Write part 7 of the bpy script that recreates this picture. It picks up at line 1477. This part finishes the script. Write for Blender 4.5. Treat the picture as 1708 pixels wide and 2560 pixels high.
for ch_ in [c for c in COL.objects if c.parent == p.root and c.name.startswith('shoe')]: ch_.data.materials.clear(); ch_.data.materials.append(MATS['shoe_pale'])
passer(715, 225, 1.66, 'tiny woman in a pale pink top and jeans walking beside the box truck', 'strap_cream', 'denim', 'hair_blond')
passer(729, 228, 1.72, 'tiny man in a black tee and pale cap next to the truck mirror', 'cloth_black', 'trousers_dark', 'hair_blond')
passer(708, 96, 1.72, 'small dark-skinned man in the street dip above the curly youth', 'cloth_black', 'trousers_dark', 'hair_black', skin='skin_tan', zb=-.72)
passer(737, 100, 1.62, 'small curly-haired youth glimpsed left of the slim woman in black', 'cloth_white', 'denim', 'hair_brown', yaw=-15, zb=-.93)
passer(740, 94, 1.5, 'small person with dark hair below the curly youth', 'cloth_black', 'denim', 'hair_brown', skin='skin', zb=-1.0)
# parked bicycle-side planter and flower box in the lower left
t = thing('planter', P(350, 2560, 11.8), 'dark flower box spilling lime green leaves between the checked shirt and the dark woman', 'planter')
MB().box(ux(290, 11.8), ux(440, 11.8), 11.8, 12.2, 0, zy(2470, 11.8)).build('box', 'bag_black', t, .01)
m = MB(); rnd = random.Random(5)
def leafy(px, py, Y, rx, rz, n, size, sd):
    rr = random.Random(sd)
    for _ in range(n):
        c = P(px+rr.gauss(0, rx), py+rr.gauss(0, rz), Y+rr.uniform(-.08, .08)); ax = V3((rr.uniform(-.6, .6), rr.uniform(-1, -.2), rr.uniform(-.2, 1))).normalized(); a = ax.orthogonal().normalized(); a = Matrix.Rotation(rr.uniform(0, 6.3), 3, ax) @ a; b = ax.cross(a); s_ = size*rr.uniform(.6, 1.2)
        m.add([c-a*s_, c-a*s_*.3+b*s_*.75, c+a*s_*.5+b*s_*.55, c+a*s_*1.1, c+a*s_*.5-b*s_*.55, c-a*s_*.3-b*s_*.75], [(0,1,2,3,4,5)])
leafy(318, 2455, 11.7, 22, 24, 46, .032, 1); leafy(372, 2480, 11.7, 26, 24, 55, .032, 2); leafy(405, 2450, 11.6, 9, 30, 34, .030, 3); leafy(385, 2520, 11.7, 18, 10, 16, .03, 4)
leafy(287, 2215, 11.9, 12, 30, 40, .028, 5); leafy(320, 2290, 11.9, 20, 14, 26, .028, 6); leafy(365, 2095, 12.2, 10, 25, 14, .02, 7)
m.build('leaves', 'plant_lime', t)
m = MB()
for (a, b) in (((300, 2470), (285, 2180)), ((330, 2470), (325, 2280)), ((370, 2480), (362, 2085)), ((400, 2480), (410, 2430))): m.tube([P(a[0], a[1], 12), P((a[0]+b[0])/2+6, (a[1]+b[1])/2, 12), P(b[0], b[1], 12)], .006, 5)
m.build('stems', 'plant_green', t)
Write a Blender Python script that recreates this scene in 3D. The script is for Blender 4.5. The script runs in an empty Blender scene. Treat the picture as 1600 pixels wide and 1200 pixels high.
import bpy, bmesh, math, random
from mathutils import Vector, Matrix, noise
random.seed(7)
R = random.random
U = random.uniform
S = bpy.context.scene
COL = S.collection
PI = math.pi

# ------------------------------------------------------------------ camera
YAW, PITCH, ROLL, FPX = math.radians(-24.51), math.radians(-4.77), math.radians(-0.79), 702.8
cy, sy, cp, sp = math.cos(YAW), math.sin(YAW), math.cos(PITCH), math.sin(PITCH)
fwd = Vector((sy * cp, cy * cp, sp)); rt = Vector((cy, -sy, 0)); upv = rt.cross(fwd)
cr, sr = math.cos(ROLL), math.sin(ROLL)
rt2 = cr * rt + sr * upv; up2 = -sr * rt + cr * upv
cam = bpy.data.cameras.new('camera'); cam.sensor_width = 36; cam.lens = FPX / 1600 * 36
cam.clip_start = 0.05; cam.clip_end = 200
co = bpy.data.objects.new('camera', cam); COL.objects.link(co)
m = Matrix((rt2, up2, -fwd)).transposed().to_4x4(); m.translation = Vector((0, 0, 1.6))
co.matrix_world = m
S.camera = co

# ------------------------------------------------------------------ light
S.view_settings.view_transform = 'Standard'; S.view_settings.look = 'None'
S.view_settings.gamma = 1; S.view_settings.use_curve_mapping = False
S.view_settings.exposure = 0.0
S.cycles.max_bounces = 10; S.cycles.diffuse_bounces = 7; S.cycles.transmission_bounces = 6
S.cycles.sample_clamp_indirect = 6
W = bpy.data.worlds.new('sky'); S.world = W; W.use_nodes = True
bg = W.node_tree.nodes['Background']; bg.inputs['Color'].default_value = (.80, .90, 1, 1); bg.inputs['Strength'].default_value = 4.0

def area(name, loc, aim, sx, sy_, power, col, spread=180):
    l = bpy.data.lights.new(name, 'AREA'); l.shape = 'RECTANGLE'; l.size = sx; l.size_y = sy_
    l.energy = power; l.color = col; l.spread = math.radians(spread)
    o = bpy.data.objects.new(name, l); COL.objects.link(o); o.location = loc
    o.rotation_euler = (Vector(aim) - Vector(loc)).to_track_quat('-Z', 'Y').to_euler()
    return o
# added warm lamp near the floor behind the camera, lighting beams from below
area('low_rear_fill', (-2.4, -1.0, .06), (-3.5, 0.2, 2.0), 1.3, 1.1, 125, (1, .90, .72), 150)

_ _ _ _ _

Copy the entries above exactly, leaving none out.

Write part 7 of the bpy script that recreates this picture. It picks up at line 1477. This part finishes the script. Write for Blender 4.5. Treat the picture as 1708 pixels wide and 2560 pixels high.
for ch_ in [c for c in COL.objects if c.parent == p.root and c.name.startswith('shoe')]: ch_.data.materials.clear(); ch_.data.materials.append(MATS['shoe_pale'])
passer(715, 225, 1.66, 'tiny woman in a pale pink top and jeans walking beside the box truck', 'strap_cream', 'denim', 'hair_blond')
passer(729, 228, 1.72, 'tiny man in a black tee and pale cap next to the truck mirror', 'cloth_black', 'trousers_dark', 'hair_blond')
passer(708, 96, 1.72, 'small dark-skinned man in the street dip above the curly youth', 'cloth_black', 'trousers_dark', 'hair_black', skin='skin_tan', zb=-.72)
passer(737, 100, 1.62, 'small curly-haired youth glimpsed left of the slim woman in black', 'cloth_white', 'denim', 'hair_brown', yaw=-15, zb=-.93)
passer(740, 94, 1.5, 'small person with dark hair below the curly youth', 'cloth_black', 'denim', 'hair_brown', skin='skin', zb=-1.0)
# parked bicycle-side planter and flower box in the lower left
t = thing('planter', P(350, 2560, 11.8), 'dark flower box spilling lime green leaves between the checked shirt and the dark woman', 'planter')
MB().box(ux(290, 11.8), ux(440, 11.8), 11.8, 12.2, 0, zy(2470, 11.8)).build('box', 'bag_black', t, .01)
m = MB(); rnd = random.Random(5)
def leafy(px, py, Y, rx, rz, n, size, sd):
    rr = random.Random(sd)
    for _ in range(n):
        c = P(px+rr.gauss(0, rx), py+rr.gauss(0, rz), Y+rr.uniform(-.08, .08)); ax = V3((rr.uniform(-.6, .6), rr.uniform(-1, -.2), rr.uniform(-.2, 1))).normalized(); a = ax.orthogonal().normalized(); a = Matrix.Rotation(rr.uniform(0, 6.3), 3, ax) @ a; b = ax.cross(a); s_ = size*rr.uniform(.6, 1.2)
        m.add([c-a*s_, c-a*s_*.3+b*s_*.75, c+a*s_*.5+b*s_*.55, c+a*s_*1.1, c+a*s_*.5-b*s_*.55, c-a*s_*.3-b*s_*.75], [(0,1,2,3,4,5)])
leafy(318, 2455, 11.7, 22, 24, 46, .032, 1); leafy(372, 2480, 11.7, 26, 24, 55, .032, 2); leafy(405, 2450, 11.6, 9, 30, 34, .030, 3); leafy(385, 2520, 11.7, 18, 10, 16, .03, 4)
leafy(287, 2215, 11.9, 12, 30, 40, .028, 5); leafy(320, 2290, 11.9, 20, 14, 26, .028, 6); leafy(365, 2095, 12.2, 10, 25, 14, .02, 7)
m.build('leaves', 'plant_lime', t)
m = MB()
for (a, b) in (((300, 2470), (285, 2180)), ((330, 2470), (325, 2280)), ((370, 2480), (362, 2085)), ((400, 2480), (410, 2430))): m.tube([P(a[0], a[1], 12), P((a[0]+b[0])/2+6, (a[1]+b[1])/2, 12), P(b[0], b[1], 12)], .006, 5)
m.build('stems', 'plant_green', t)
Write a Blender Python script that recreates this scene in 3D. The script is for Blender 4.5. The script runs in an empty Blender scene. Treat the picture as 1600 pixels wide and 1200 pixels high.
import bpy, bmesh, math, random
from mathutils import Vector, Matrix, noise
random.seed(7)
R = random.random
U = random.uniform
S = bpy.context.scene
COL = S.collection
PI = math.pi

# ------------------------------------------------------------------ camera
YAW, PITCH, ROLL, FPX = math.radians(-24.51), math.radians(-4.77), math.radians(-0.79), 702.8
cy, sy, cp, sp = math.cos(YAW), math.sin(YAW), math.cos(PITCH), math.sin(PITCH)
fwd = Vector((sy * cp, cy * cp, sp)); rt = Vector((cy, -sy, 0)); upv = rt.cross(fwd)
cr, sr = math.cos(ROLL), math.sin(ROLL)
rt2 = cr * rt + sr * upv; up2 = -sr * rt + cr * upv
cam = bpy.data.cameras.new('camera'); cam.sensor_width = 36; cam.lens = FPX / 1600 * 36
cam.clip_start = 0.05; cam.clip_end = 200
co = bpy.data.objects.new('camera', cam); COL.objects.link(co)
m = Matrix((rt2, up2, -fwd)).transposed().to_4x4(); m.translation = Vector((0, 0, 1.6))
co.matrix_world = m
S.camera = co

# ------------------------------------------------------------------ light
S.view_settings.view_transform = 'Standard'; S.view_settings.look = 'None'
S.view_settings.gamma = 1; S.view_settings.use_curve_mapping = False
S.view_settings.exposure = 0.0
S.cycles.max_bounces = 10; S.cycles.diffuse_bounces = 7; S.cycles.transmission_bounces = 6
S.cycles.sample_clamp_indirect = 6
W = bpy.data.worlds.new('sky'); S.world = W; W.use_nodes = True
bg = W.node_tree.nodes['Background']; bg.inputs['Color'].default_value = (.80, .90, 1, 1); bg.inputs['Strength'].default_value = 4.0

def area(name, loc, aim, sx, sy_, power, col, spread=180):
    l = bpy.data.lights.new(name, 'AREA'); l.shape = 'RECTANGLE'; l.size = sx; l.size_y = sy_
    l.energy = power; l.color = col; l.spread = math.radians(spread)
    o = bpy.data.objects.new(name, l); COL.objects.link(o); o.location = loc
    o.rotation_euler = (Vector(aim) - Vector(loc)).to_track_quat('-Z', 'Y').to_euler()
    return o
# added warm lamp near the floor behind the camera, lighting beams from below
area('low_rear_fill', (-2.4, -1.0, .06), (-3.5, 0.2, 2.0), 1.3, 1.1, 125, (1, .90, .72), 150)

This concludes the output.